[Short task] Give only the number of lines in the data that contain the word "scene".

[Collected data]
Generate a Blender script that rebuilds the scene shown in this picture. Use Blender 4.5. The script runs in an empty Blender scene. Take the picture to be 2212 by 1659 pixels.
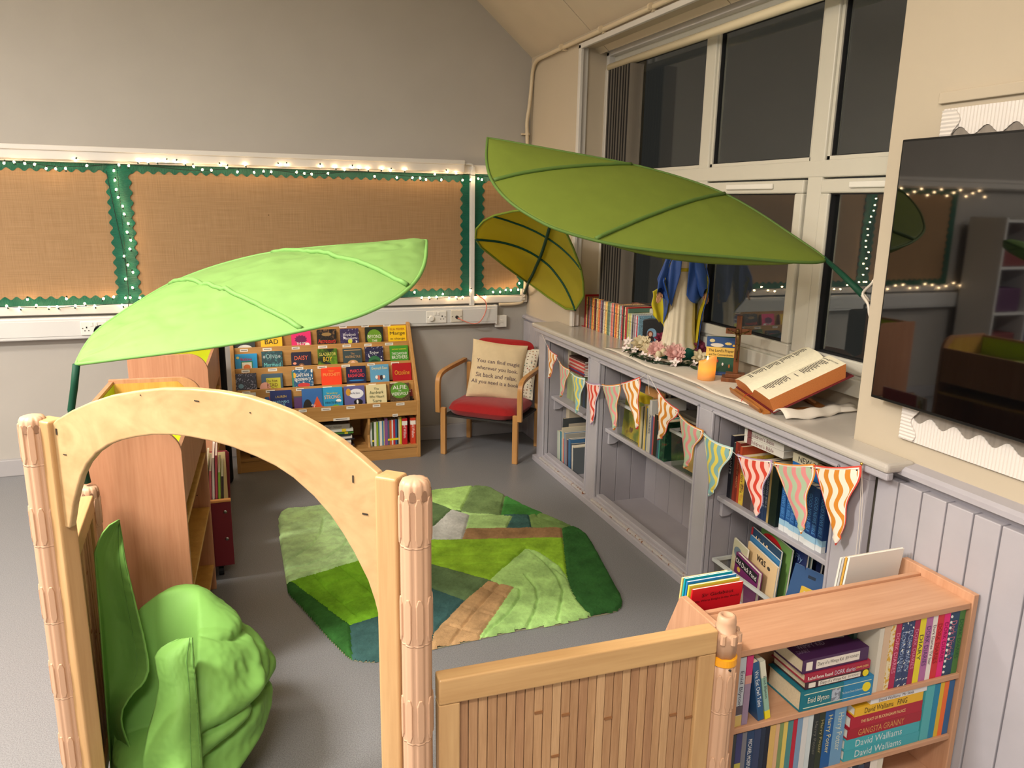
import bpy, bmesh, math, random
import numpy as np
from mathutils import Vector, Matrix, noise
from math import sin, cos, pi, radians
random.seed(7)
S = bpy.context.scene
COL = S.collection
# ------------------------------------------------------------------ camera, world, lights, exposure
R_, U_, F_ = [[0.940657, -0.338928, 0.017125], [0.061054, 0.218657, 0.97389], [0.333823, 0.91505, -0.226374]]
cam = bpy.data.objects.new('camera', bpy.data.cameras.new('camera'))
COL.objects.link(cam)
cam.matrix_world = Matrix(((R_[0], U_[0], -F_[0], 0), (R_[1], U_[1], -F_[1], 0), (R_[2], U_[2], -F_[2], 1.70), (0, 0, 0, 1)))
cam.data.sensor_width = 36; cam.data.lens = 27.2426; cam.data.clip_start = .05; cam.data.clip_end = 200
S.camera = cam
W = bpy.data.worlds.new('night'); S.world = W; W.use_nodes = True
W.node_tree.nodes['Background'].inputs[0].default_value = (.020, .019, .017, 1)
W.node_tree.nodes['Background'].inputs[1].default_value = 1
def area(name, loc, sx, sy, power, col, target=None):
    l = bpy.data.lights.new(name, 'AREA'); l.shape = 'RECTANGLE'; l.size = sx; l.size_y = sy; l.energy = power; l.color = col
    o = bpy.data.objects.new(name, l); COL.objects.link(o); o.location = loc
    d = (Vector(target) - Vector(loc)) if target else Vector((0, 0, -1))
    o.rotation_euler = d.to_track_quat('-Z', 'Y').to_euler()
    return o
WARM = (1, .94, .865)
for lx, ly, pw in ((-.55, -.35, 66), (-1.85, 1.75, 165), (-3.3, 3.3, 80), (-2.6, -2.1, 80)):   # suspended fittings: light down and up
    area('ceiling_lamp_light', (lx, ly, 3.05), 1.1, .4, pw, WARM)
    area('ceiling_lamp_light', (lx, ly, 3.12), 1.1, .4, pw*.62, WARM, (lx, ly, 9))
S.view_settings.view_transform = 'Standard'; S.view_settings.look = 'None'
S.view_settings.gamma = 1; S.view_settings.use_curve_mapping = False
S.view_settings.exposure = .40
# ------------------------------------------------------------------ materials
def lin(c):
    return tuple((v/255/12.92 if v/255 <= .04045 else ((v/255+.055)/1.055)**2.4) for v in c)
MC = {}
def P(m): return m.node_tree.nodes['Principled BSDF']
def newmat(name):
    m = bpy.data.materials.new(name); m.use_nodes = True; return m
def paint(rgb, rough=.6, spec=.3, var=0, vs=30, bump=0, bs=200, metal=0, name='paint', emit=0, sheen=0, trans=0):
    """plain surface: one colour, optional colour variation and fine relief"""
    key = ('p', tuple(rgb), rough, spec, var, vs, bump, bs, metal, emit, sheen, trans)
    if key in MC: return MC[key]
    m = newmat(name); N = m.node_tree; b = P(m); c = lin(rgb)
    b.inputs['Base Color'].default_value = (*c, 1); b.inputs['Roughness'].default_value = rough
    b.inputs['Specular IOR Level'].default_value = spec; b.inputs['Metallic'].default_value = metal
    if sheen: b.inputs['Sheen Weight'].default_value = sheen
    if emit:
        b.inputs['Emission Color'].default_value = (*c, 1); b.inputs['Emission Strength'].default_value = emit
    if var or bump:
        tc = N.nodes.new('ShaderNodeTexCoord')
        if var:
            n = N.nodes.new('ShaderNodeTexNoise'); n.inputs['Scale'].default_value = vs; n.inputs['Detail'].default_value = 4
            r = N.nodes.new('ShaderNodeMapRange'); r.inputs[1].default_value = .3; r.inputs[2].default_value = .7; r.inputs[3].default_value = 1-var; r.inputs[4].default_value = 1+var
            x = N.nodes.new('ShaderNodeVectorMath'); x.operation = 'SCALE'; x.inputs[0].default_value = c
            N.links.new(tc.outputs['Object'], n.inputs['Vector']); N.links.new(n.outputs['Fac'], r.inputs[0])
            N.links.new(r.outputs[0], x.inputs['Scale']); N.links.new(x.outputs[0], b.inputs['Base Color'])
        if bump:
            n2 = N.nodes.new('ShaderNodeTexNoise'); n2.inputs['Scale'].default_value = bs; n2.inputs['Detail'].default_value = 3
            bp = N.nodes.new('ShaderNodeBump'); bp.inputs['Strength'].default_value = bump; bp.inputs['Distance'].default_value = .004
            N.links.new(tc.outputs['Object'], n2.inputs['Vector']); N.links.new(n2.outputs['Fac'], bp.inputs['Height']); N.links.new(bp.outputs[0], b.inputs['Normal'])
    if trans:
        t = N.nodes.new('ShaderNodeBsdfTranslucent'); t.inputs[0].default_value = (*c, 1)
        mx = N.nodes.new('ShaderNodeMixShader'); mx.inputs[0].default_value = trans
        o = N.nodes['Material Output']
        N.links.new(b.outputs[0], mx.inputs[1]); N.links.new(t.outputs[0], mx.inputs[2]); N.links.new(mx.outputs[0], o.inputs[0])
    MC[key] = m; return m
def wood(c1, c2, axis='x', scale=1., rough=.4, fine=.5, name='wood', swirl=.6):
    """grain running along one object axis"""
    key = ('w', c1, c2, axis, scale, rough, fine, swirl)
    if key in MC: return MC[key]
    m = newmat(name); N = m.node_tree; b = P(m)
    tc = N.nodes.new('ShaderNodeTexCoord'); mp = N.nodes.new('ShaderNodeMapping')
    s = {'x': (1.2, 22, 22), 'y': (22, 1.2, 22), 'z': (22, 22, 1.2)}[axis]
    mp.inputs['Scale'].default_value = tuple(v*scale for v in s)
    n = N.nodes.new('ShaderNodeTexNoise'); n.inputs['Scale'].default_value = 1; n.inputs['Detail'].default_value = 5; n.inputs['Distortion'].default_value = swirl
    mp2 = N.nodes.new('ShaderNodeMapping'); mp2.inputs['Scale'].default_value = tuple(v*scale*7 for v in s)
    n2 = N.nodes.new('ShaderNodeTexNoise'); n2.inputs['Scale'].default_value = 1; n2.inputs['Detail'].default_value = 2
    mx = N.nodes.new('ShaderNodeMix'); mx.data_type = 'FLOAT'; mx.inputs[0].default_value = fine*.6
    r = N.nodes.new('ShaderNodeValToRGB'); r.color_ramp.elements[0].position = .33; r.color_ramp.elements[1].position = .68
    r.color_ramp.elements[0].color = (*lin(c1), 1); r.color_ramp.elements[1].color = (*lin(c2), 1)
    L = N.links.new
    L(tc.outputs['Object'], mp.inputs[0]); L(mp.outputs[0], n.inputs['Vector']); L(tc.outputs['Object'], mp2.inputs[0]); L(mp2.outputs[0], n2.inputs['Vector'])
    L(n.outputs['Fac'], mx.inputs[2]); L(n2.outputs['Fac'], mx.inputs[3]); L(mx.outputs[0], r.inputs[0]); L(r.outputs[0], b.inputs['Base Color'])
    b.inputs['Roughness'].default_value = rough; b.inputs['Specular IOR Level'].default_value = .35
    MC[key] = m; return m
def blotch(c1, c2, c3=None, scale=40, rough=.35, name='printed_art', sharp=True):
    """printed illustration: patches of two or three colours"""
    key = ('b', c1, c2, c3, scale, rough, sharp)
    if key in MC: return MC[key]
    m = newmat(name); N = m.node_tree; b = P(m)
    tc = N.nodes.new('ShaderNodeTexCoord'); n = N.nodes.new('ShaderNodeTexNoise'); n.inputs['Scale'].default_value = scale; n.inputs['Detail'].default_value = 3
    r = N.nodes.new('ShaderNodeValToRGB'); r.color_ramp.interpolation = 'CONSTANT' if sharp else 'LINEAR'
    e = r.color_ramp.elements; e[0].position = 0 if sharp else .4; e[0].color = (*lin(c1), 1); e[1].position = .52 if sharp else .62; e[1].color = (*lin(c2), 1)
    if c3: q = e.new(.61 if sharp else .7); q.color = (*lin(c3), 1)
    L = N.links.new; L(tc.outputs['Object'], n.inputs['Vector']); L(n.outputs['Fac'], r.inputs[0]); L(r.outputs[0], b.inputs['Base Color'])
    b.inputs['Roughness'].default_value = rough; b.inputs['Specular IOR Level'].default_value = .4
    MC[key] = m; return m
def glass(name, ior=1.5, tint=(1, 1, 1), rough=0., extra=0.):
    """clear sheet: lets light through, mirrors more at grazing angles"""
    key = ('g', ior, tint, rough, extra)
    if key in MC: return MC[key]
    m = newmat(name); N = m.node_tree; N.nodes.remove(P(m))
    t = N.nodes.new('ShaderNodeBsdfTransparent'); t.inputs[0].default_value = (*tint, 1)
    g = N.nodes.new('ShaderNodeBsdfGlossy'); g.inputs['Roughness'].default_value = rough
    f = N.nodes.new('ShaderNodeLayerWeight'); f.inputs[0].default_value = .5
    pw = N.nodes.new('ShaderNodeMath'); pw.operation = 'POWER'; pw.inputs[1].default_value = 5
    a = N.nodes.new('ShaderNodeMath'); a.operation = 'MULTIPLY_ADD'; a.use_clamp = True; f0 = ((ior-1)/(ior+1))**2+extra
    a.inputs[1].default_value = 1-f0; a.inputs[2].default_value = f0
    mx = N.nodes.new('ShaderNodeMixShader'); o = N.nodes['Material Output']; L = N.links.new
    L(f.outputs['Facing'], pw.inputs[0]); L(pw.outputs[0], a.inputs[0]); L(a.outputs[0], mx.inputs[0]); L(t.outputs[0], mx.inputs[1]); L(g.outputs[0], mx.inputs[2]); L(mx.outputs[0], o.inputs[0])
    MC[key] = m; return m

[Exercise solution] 2